When analysts receive an alert, they know that it must be taken seriously and further investigated. For instance, if file access spikes on a resource with typically very few access requests during off-peak hours, this suspicious pattern would trigger an alert.

Reports That Make Sense to Any IT Ops Administrator

Intelligent insights make it easier for administrators to decipher reports and alerts. Not every administrator is a cybersecurity analyst, so the right SIEM must provide dashboards and monitoring alerts easily understood by administrators, operations and developers. These reports and dashboards are made even easier when the solution works with AI and machine learning to let administrators know what type of attack has occurred and the appropriate tools to mitigate and contain it.

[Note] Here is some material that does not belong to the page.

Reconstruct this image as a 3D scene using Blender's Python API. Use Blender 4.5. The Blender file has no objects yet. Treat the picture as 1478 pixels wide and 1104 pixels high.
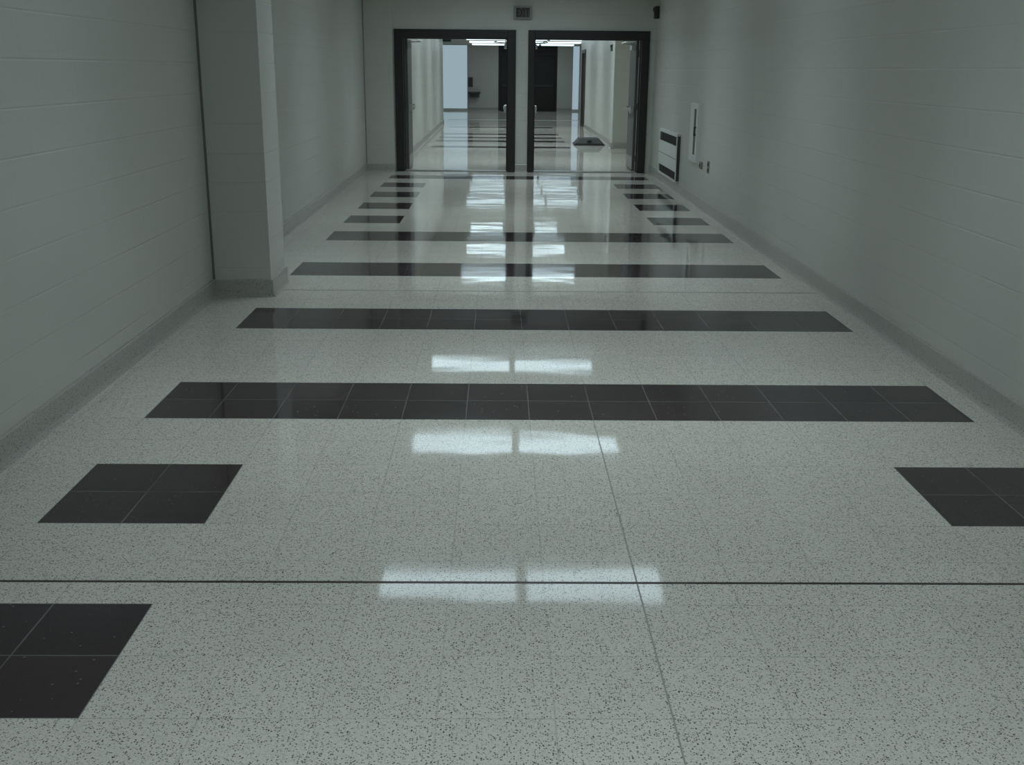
import bpy, math, random
from mathutils import Matrix, Vector
T = 0.3048                      # one floor tile (1 ft) in metres; all lengths below are in tiles
C = bpy.context.scene.collection
H = 9.2                         # ceiling height
HL = 8.3                        # ceiling height of the far lobby

# ------------------------------------------------------------------ helpers
class MB:
    def __init__(s): s.v = []; s.f = []; s.m = []
    def quad(s, a, b, c, d, m=0):
        n = len(s.v); s.v += [a, b, c, d]; s.f.append((n, n+1, n+2, n+3)); s.m.append(m); return s
    def box(s, x0, x1, y0, y1, z0, z1, m=0):
        if x0 > x1: x0, x1 = x1, x0
        n = len(s.v)
        s.v += [(x0,y0,z0),(x1,y0,z0),(x1,y1,z0),(x0,y1,z0),(x0,y0,z1),(x1,y0,z1),(x1,y1,z1),(x0,y1,z1)]
        for q in ((3,2,1,0),(4,5,6,7),(0,1,5,4),(1,2,6,5),(2,3,7,6),(3,0,4,7)):
            s.f.append(tuple(n+i for i in q)); s.m.append(m)
        return s
    def prism(s, prof, a, b, fn, m=0):
        """extrude a closed profile [(p,q)...] from a to b; fn(p,q,t)->xyz"""
        n = len(s.v); k = len(prof)
        s.v += [fn(p,q,a) for p,q in prof] + [fn(p,q,b) for p,q in prof]
        s.f.append(tuple(range(n, n+k))); s.m.append(m)
        s.f.append(tuple(range(n+2*k-1, n+k-1, -1))); s.m.append(m)
        for i in range(k):
            j = (i+1) % k; s.f.append((n+i, n+k+i, n+k+j, n+j)); s.m.append(m)
        return s
    def cyl(s, p0, p1, r, k=12, m=0, r2=None):
        r2 = r if r2 is None else r2
        p0 = Vector(p0); p1 = Vector(p1); d = (p1-p0).normalized()
        a = d.orthogonal().normalized(); b = d.cross(a)
        n = len(s.v)
        for p, rr in ((p0, r), (p1, r2)):
            for i in range(k):
                t = 2*math.pi*i/k; s.v.append(tuple(p + a*rr*math.cos(t) + b*rr*math.sin(t)))
        s.f.append(tuple(range(n+k-1, n-1, -1))); s.m.append(m)
        s.f.append(tuple(range(n+k, n+2*k))); s.m.append(m)
        for i in range(k):
            j = (i+1) % k; s.f.append((n+i, n+j, n+k+j, n+k+i)); s.m.append(m)
        return s
    def build(s, name, mats, parent=None, bevel=0, org=(0,0,0), smooth=False):
        if not isinstance(mats, (list, tuple)): mats = [mats]
        me = bpy.data.meshes.new(name)
        me.from_pydata([((x-org[0])*T, (y-org[1])*T, (z-org[2])*T) for x, y, z in s.v], [], s.f)
        for m in mats: me.materials.append(m)
        for p, i in zip(me.polygons, s.m):
            p.material_index = i; p.use_smooth = smooth
        me.update()
        import bmesh
        bm = bmesh.new(); bm.from_mesh(me); bmesh.ops.recalc_face_normals(bm, faces=bm.faces); bm.to_mesh(me); bm.free()
        o = bpy.data.objects.new(name, me); C.objects.link(o)
        if parent is not None: o.parent = parent
        else: o.location = (org[0]*T, org[1]*T, org[2]*T)
        if bevel:
            b = o.modifiers.new('bevel', 'BEVEL'); b.width = bevel*T; b.segments = 2; b.limit_method = 'ANGLE'
        return o

def empty(name, loc):
    o = bpy.data.objects.new(name, None); C.objects.link(o); o.empty_display_size = .1
    o.location = (loc[0]*T, loc[1]*T, loc[2]*T); return o
def tag(o, label, cat, group=None):
    o['label'] = label; o['category'] = cat
    if group: o['group'] = group
    return o
def struct(o): o['kind'] = 'structure'; return o

# ------------------------------------------------------------------ materials
def new_mat(name):
    m = bpy.data.materials.new(name); m.use_nodes = True
    nt = m.node_tree; b = nt.nodes['Principled BSDF']; return m, nt, b
def N(nt, kind, **kw):
    n = nt.nodes.new(kind)
    for k, v in kw.items(): setattr(n, k, v)
    return n
def math_(nt, op, a, b=None, c=None, clamp=False):
    n = nt.nodes.new('ShaderNodeMath'); n.operation = op; n.use_clamp = clamp
    for i, x in enumerate((a, b, c)):
        if x is None: continue
        if isinstance(x, (int, float)): n.inputs[i].default_value = x
        else: nt.links.new(x, n.inputs[i])
    return n.outputs[0]
def mix(nt, fac, a, b):
    n = nt.nodes.new('ShaderNodeMix'); n.data_type = 'RGBA'
    for s, x in ((0, fac), (6, a), (7, b)):
        if isinstance(x, (int, float)): n.inputs[s].default_value = x
        elif isinstance(x, tuple): n.inputs[s].default_value = (*x, 1)
        else: nt.links.new(x, n.inputs[s])
    return n.outputs[2]
def ramp(nt, x, a, b, out0=0., out1=1.):
    n = nt.nodes.new('ShaderNodeMapRange'); nt.links.new(x, n.inputs[0])
    n.inputs[1].default_value = a; n.inputs[2].default_value = b
    n.inputs[3].default_value = out0; n.inputs[4].default_value = out1
    return n.outputs[0]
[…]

It’s also important to monitor suspicious traffic so that any bad actors are unaware that they are being watched. At the moment, one of the best ways to achieve this is directly monitoring the raw traffic data via traffic mirroring sessions. The ideal SIEM will use this to its advantage for making an organization more secure.

Conclusion

The introduction to cloud computing has been a boon to just about every organization large and small, but it comes with a unique set of challenges, unlike on-premises infrastructure. Cloud computing opens the organization to numerous attacks, but a SIEM can be your best defense and detect them before a critical data breach. Choosing the right SIEM is important as it integrates with your entire system and will be difficult to replace. The right solution will scale with your organization and provides the right features so that analysts have real-time information in a fast-paced, highly dynamic cloud environment.